Green Process Design for Reductive Hydroformylation of Renewable Olefin Cuts for Drop-In Diesel Fuels.

Abstract

CO2‐neutral fuels are a way to cleaner and more sustainable mobility. Utilization of bio‐syngas via Fischer‐Tropsch (FT) synthesis represents an interesting route for the production of tailormade biofuels. Recent developments in FT catalyst research led to olefin‐enriched products, enabling the synthesis of alcohol‐enriched fuels by reductive hydroformylation of the C=C bond. Several alcohols have already proven to be suitable fuel additives with favorable combustion behavior.

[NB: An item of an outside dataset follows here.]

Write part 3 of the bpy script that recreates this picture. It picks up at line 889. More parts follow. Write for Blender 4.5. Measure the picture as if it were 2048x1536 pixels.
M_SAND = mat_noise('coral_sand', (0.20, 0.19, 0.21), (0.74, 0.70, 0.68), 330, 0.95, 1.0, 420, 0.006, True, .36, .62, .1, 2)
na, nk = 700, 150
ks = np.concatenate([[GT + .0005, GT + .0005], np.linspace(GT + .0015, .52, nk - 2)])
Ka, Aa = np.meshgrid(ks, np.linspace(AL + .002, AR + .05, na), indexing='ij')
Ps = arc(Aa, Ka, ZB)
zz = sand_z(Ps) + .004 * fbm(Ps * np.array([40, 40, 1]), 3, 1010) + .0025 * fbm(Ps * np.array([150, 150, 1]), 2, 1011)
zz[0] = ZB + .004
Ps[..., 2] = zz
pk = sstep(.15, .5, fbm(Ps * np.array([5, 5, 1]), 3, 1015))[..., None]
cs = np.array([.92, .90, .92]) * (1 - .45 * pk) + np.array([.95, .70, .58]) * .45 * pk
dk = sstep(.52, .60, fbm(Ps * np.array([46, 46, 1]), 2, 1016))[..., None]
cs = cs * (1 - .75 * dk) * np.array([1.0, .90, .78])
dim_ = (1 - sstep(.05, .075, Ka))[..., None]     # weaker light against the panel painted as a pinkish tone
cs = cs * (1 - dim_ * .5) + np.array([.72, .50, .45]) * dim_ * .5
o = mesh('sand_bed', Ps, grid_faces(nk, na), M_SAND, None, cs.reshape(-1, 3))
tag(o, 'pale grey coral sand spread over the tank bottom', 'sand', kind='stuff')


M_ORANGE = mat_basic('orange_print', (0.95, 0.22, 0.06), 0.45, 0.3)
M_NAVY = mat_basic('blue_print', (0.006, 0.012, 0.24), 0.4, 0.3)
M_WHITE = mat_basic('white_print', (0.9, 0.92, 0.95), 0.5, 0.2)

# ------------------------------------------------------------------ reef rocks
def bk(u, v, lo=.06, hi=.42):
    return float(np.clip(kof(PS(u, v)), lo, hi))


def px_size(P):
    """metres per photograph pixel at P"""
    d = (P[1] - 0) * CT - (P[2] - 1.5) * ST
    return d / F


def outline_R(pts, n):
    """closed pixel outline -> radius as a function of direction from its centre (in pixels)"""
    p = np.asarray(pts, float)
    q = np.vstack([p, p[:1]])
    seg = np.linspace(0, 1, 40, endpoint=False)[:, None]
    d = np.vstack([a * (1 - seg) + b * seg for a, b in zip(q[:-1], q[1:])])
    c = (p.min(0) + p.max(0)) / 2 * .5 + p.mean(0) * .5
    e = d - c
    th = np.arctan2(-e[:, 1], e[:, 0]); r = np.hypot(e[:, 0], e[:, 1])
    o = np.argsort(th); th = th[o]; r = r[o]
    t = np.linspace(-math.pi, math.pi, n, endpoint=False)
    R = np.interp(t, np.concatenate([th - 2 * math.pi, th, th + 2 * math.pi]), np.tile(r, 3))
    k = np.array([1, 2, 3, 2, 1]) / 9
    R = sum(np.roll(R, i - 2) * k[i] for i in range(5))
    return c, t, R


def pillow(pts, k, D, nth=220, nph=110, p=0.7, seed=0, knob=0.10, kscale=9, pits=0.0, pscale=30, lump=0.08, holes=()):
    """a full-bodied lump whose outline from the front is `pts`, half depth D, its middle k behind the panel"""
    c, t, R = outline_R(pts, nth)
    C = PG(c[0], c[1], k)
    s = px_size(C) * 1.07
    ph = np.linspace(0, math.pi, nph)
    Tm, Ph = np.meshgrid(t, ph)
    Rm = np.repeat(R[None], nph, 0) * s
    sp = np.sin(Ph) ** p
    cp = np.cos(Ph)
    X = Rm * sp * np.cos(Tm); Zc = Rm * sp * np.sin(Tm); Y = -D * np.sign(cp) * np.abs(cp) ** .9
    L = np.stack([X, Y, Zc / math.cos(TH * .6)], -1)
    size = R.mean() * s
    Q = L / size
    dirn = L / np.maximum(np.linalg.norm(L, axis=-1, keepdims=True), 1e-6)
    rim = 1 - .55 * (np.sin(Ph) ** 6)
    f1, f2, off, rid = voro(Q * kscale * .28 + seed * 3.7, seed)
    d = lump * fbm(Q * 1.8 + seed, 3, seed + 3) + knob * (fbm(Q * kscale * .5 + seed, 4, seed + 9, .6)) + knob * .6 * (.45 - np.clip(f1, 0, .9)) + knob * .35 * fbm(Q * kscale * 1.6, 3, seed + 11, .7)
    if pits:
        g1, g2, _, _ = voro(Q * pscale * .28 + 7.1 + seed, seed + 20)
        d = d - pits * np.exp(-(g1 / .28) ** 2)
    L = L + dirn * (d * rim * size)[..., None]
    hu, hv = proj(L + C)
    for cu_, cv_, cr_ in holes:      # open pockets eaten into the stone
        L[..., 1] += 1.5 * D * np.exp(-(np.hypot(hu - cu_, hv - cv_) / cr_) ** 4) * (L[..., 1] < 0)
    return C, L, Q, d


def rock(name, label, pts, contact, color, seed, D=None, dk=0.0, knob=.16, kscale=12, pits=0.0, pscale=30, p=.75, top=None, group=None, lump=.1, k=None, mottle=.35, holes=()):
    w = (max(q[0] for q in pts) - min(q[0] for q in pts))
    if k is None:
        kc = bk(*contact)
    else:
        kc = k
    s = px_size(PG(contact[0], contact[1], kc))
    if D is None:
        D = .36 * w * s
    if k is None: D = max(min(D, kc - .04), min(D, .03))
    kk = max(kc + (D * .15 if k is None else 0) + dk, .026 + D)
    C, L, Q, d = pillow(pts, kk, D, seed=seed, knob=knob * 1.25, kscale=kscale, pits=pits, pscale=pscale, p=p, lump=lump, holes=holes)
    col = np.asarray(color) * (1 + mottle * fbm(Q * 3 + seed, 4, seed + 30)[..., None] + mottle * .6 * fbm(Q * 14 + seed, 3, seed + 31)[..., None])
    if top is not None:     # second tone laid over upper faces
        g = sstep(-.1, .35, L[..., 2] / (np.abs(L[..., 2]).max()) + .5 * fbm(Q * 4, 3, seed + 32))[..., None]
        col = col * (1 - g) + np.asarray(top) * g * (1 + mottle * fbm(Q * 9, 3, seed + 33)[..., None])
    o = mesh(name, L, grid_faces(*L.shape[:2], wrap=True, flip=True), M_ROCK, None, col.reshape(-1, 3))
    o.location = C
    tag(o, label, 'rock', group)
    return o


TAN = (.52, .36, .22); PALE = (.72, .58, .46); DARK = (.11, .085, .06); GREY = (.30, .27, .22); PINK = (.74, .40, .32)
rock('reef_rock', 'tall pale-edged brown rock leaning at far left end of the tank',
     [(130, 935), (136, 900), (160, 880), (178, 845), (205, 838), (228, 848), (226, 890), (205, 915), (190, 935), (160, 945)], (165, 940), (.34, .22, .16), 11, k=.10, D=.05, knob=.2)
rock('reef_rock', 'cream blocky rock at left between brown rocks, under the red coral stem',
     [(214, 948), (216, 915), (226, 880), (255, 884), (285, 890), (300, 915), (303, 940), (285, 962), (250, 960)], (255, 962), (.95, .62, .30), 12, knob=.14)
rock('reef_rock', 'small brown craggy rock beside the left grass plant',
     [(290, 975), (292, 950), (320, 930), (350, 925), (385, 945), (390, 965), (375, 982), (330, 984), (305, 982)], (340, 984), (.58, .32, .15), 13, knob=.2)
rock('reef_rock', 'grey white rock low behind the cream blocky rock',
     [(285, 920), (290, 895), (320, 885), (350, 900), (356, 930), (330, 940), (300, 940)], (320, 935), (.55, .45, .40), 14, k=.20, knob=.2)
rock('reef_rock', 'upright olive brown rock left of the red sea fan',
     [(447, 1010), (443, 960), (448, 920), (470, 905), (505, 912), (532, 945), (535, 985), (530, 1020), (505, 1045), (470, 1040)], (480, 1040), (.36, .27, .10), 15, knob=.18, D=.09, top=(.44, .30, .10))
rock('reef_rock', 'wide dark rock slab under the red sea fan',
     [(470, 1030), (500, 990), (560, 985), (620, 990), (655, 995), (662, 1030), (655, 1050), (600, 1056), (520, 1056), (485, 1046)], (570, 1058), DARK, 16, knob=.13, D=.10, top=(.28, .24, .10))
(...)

Here, a hydroformylation‐hydrogenation sequence of FT‐olefin‐paraffin mixtures was investigated as a potential route to alcohols. A liquid‐liquid biphasic system with a rhodium/3,3’,3’’‐phosphanetriyltris(benzenesulfonic acid) trisodium salt (TPPTS) catalyst system was chosen for effective catalyst recycling. After optimizing reaction conditions with a model substrate consisting of 1‐octene and n‐heptane the conversion of an actual olefin‐containing C5‐C10 FT product fraction to alcohols in continuously operated processes for 37 h was achieved with a total turnover number of 23679.